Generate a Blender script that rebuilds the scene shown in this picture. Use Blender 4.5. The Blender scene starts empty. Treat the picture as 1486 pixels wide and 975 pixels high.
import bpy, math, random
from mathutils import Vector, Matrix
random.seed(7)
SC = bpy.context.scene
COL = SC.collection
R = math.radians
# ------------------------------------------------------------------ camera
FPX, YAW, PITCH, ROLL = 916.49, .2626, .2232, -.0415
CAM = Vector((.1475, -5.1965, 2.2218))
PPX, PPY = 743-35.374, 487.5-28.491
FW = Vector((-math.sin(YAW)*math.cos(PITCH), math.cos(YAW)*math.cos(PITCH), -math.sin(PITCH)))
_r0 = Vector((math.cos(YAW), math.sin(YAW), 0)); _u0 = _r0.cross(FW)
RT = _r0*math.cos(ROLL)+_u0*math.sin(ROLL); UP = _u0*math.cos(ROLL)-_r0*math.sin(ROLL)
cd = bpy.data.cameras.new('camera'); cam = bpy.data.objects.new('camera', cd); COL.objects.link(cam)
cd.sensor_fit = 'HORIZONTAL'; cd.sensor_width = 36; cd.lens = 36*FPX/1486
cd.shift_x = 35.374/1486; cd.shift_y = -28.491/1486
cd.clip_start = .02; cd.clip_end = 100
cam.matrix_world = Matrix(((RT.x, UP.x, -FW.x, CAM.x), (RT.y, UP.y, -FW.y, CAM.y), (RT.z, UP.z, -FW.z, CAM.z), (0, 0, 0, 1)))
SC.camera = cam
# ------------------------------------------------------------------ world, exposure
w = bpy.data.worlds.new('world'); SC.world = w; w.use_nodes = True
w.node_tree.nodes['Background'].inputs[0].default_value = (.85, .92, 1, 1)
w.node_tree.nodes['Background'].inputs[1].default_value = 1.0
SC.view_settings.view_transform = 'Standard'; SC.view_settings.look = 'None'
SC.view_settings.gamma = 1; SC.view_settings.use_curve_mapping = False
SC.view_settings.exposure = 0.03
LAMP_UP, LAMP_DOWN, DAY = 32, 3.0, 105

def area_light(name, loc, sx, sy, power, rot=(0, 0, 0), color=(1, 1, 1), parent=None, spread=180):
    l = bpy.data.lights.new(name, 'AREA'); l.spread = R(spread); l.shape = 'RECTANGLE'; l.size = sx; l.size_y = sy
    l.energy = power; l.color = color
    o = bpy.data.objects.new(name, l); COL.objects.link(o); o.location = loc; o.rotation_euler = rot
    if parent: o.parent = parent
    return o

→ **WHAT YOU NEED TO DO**
Type the whole listing again, unaltered.

→ **CORRECT ANSWER**
Generate a Blender script that rebuilds the scene shown in this picture. Use Blender 4.5. The Blender scene starts empty. Treat the picture as 1486 pixels wide and 975 pixels high.
import bpy, math, random
from mathutils import Vector, Matrix
random.seed(7)
SC = bpy.context.scene
COL = SC.collection
R = math.radians
# ------------------------------------------------------------------ camera
FPX, YAW, PITCH, ROLL = 916.49, .2626, .2232, -.0415
CAM = Vector((.1475, -5.1965, 2.2218))
PPX, PPY = 743-35.374, 487.5-28.491
FW = Vector((-math.sin(YAW)*math.cos(PITCH), math.cos(YAW)*math.cos(PITCH), -math.sin(PITCH)))
_r0 = Vector((math.cos(YAW), math.sin(YAW), 0)); _u0 = _r0.cross(FW)
RT = _r0*math.cos(ROLL)+_u0*math.sin(ROLL); UP = _u0*math.cos(ROLL)-_r0*math.sin(ROLL)
cd = bpy.data.cameras.new('camera'); cam = bpy.data.objects.new('camera', cd); COL.objects.link(cam)
cd.sensor_fit = 'HORIZONTAL'; cd.sensor_width = 36; cd.lens = 36*FPX/1486
cd.shift_x = 35.374/1486; cd.shift_y = -28.491/1486
cd.clip_start = .02; cd.clip_end = 100
cam.matrix_world = Matrix(((RT.x, UP.x, -FW.x, CAM.x), (RT.y, UP.y, -FW.y, CAM.y), (RT.z, UP.z, -FW.z, CAM.z), (0, 0, 0, 1)))
SC.camera = cam
# ------------------------------------------------------------------ world, exposure
w = bpy.data.worlds.new('world'); SC.world = w; w.use_nodes = True
w.node_tree.nodes['Background'].inputs[0].default_value = (.85, .92, 1, 1)
w.node_tree.nodes['Background'].inputs[1].default_value = 1.0
SC.view_settings.view_transform = 'Standard'; SC.view_settings.look = 'None'
SC.view_settings.gamma = 1; SC.view_settings.use_curve_mapping = False
SC.view_settings.exposure = 0.03
LAMP_UP, LAMP_DOWN, DAY = 32, 3.0, 105

def area_light(name, loc, sx, sy, power, rot=(0, 0, 0), color=(1, 1, 1), parent=None, spread=180):
    l = bpy.data.lights.new(name, 'AREA'); l.spread = R(spread); l.shape = 'RECTANGLE'; l.size = sx; l.size_y = sy
    l.energy = power; l.color = color
    o = bpy.data.objects.new(name, l); COL.objects.link(o); o.location = loc; o.rotation_euler = rot
    if parent: o.parent = parent
    return o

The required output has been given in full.